The Trump/Bannon strategy also takes advantage of informality of norms and the honor system. Ethics rules are quietly scrapped. Trump refuses to place his businesses in trust because there are no laws to this effect, and adherence to the norm depends on the honor of the elected official. In fact, the prerogative of the president to sign executive orders itself operates in this grey zone of informality, usually made to conform to the law by the advice of the OLC or other legal bodies. What the Trump White House has done is to do away with interagency fact-finding, consultation and coordination, with usual channels of communication with the public and government officials, and even with seeking legal advice on controversial orders.
What all these steps are intended to achieve is a downgrading of the democratic public. An aware and politicized public controls the levers of the state and insists on its political and socioeconomic interests being met in the halls of power. It insists on electoral methods that do not erase its majority through machinations of archaic institutions, such as the Electoral College, or deny its votes through gerrymandering and voter suppression.

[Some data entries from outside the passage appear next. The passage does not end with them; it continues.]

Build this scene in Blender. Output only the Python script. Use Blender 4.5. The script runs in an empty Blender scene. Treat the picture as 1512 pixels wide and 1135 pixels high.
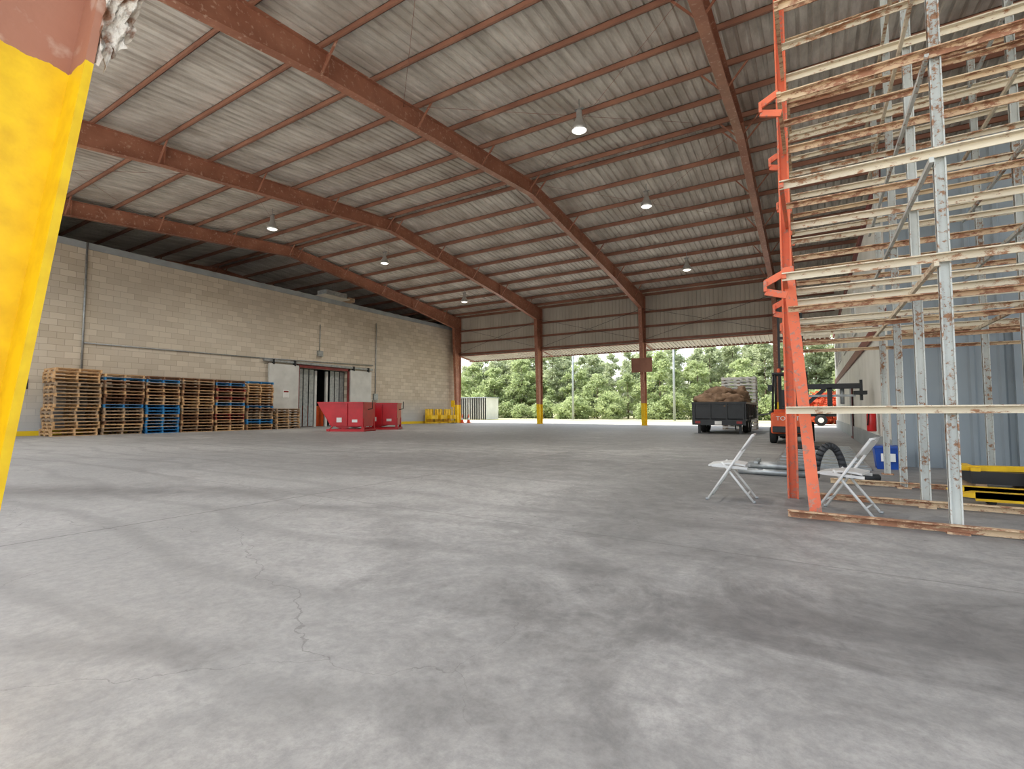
import bpy, math, random
from mathutils import Vector, Matrix, noise
random.seed(7)
scene = bpy.context.scene
scene.view_settings.view_transform='Standard'

# ------------------------------------------------------------------ helpers
class MB:
    def __init__(s):
        s.v=[]; s.f=[]; s.m=[]; s.mats=[]; s.smooth=[]
    def mi(s,mat):
        if mat not in s.mats: s.mats.append(mat)
        return s.mats.index(mat)
    def poly(s,pts,mat,smooth=False):
        b=len(s.v); s.v+= [tuple(p) for p in pts]
        s.f.append(tuple(range(b,b+len(pts)))); s.m.append(s.mi(mat)); s.smooth.append(smooth)
    def hexa(s,p,mat):
        b=len(s.v); s.v+=[tuple(q) for q in p]; k=s.mi(mat)
        for f in ((0,3,2,1),(4,5,6,7),(0,1,5,4),(1,2,6,5),(2,3,7,6),(3,0,4,7)):
            s.f.append(tuple(b+i for i in f)); s.m.append(k); s.smooth.append(False)
    def box(s,x0,x1,y0,y1,z0,z1,mat):
        if x0>x1:x0,x1=x1,x0
        if y0>y1:y0,y1=y1,y0
        if z0>z1:z0,z1=z1,z0
        s.hexa([(x0,y0,z0),(x1,y0,z0),(x1,y1,z0),(x0,y1,z0),(x0,y0,z1),(x1,y0,z1),(x1,y1,z1),(x0,y1,z1)],mat)
    def beam(s,p0,p1,w,h,mat,up=(0,0,1)):
        p0=Vector(p0);p1=Vector(p1);d=(p1-p0).normalized();u=Vector(up)
        if abs(d.dot(u))>.98:u=Vector((0,1,0))
        a=d.cross(u).normalized();b=a.cross(d).normalized()
        a*=w/2;b*=h/2
        s.hexa([p0-a-b,p0+a-b,p0+a+b,p0-a+b,p1-a-b,p1+a-b,p1+a+b,p1-a+b],mat)
    def cyl(s,p0,p1,r,mat,n=12,r2=None,caps=True):
        r2=r if r2 is None else r2
        p0=Vector(p0);p1=Vector(p1);d=(p1-p0).normalized()
        u=Vector((0,0,1)) if abs(d.z)<.9 else Vector((1,0,0))
        a=d.cross(u).normalized();c=a.cross(d).normalized()
        b=len(s.v);k=s.mi(mat)
        for i in range(n):
            t=2*math.pi*i/n; o=a*math.cos(t)+c*math.sin(t)
            s.v.append(tuple(p0+o*r)); s.v.append(tuple(p1+o*r2))
        for i in range(n):
            j=(i+1)%n
            s.f.append((b+2*i,b+2*i+1,b+2*j+1,b+2*j));s.m.append(k);s.smooth.append(True)
        if caps:
            s.f.append(tuple(b+2*i for i in range(n)));s.m.append(k);s.smooth.append(False)
            s.f.append(tuple(b+2*i+1 for i in reversed(range(n))));s.m.append(k);s.smooth.append(False)
    def tube(s,pts,r,mat,n=8):
        for a,b in zip(pts[:-1],pts[1:]): s.cyl(a,b,r,mat,n)
    def lathe(s,c,prof,mat,n=20,axis='z'):
        b=len(s.v);k=s.mi(mat)
        for (r,z) in prof:
            for i in range(n):
                t=2*math.pi*i/n
                if axis=='z': s.v.append((c[0]+r*math.cos(t),c[1]+r*math.sin(t),c[2]+z))
                elif axis=='x': s.v.append((c[0]+z,c[1]+r*math.cos(t),c[2]+r*math.sin(t)))
                else: s.v.append((c[0]+r*math.cos(t),c[1]+z,c[2]+r*math.sin(t)))
        for j in range(len(prof)-1):
            for i in range(n):
                i2=(i+1)%n
                s.f.append((b+j*n+i,b+j*n+i2,b+(j+1)*n+i2,b+(j+1)*n+i));s.m.append(k);s.smooth.append(True)
    def blob(s,c,r,mat,seed=0,amp=.25,fr=1.5,nu=18,nv=10):
        b=len(s.v);k=s.mi(mat)
        for j in range(nv+1):
            ph=math.pi*j/nv
            for i in range(nu):
                t=2*math.pi*i/nu
                d=Vector((math.sin(ph)*math.cos(t),math.sin(ph)*math.sin(t),math.cos(ph)))
                q=1+amp*noise.noise(d*fr+Vector((seed*7.3,seed*1.7,0)))+amp*.5*noise.noise(d*fr*3+Vector((seed,0,0)))
                s.v.append((c[0]+d.x*r[0]*q,c[1]+d.y*r[1]*q,c[2]+d.z*r[2]*q))
        for j in range(nv):
            for i in range(nu):
                i2=(i+1)%nu
                s.f.append((b+j*nu+i,b+(j+1)*nu+i,b+(j+1)*nu+i2,b+j*nu+i2));s.m.append(k);s.smooth.append(True)
    def build(s,name,parent=None,mw=None,bevel=0):
        me=bpy.data.meshes.new(name); me.from_pydata(s.v,[],s.f)
        for m in s.mats: me.materials.append(m)
        me.polygons.foreach_set('material_index',s.m)
        me.polygons.foreach_set('use_smooth',s.smooth)
        me.update()
        o=bpy.data.objects.new(name,me); scene.collection.objects.link(o)
        if mw is not None: o.matrix_world=mw
        if parent: o.parent=parent
        if bevel:
            b=o.modifiers.new('bevel','BEVEL'); b.width=bevel; b.segments=2; b.limit_method='ANGLE'
        return o
def empty(name,loc=(0,0,0),rotz=0):
    o=bpy.data.objects.new(name,None); o.location=loc; o.rotation_euler=(0,0,rotz)
    scene.collection.objects.link(o); return o

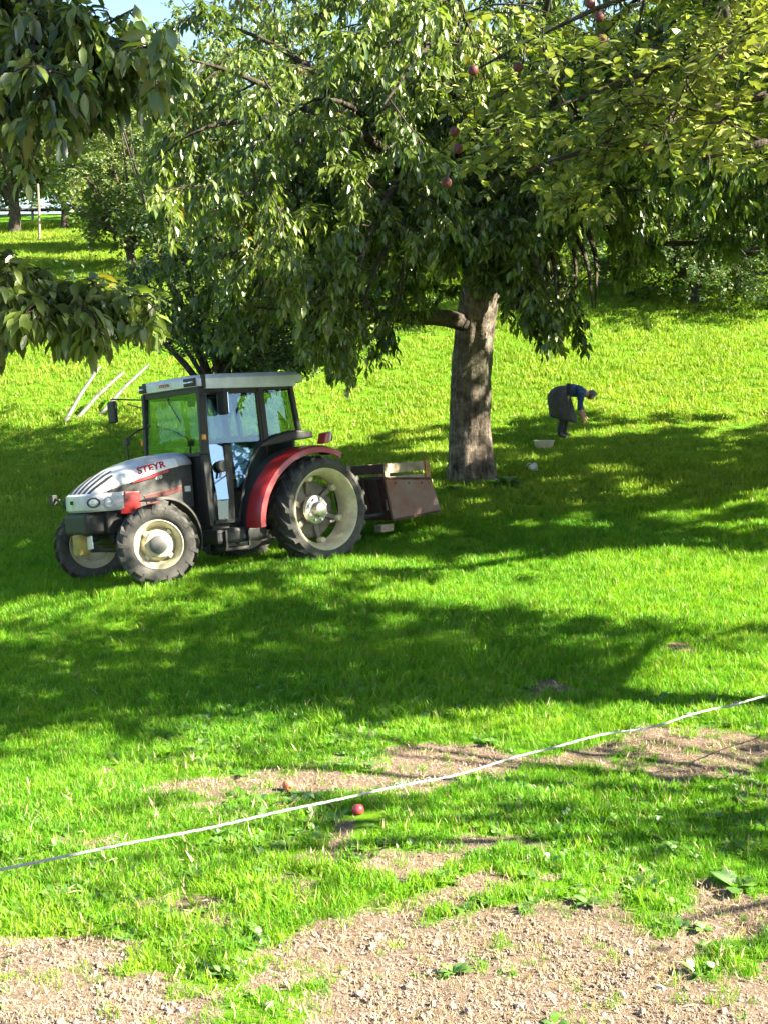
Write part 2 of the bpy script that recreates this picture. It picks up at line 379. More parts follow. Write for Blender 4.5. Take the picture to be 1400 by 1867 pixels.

This politicized and conscious public would be a threat to the extremist white nationalist agenda of Trump/Bannon.
The one factor that the Trump administration seems not to have considered in its infernal calculus is the existence of precisely this kind of public, best demonstrated in the wave of protests that greeted international flights since Saturday. The protests have been so strong, so continuous and so widespread that they have even compelled formerly servile Democratic lawmakers — many of whom had voted for all Trump nominees with little protest — to begin voicing their opposition to the Muslim ban, first hesitantly, and as the protests have grown, more confidently. As long as organizers continue to organize, politicize new protesters and hold the feet of the Trump administration and of the two parties to the fire, the chances of Bannon’s Mephistophelian plan for dissolution of a public voice can still be stymied.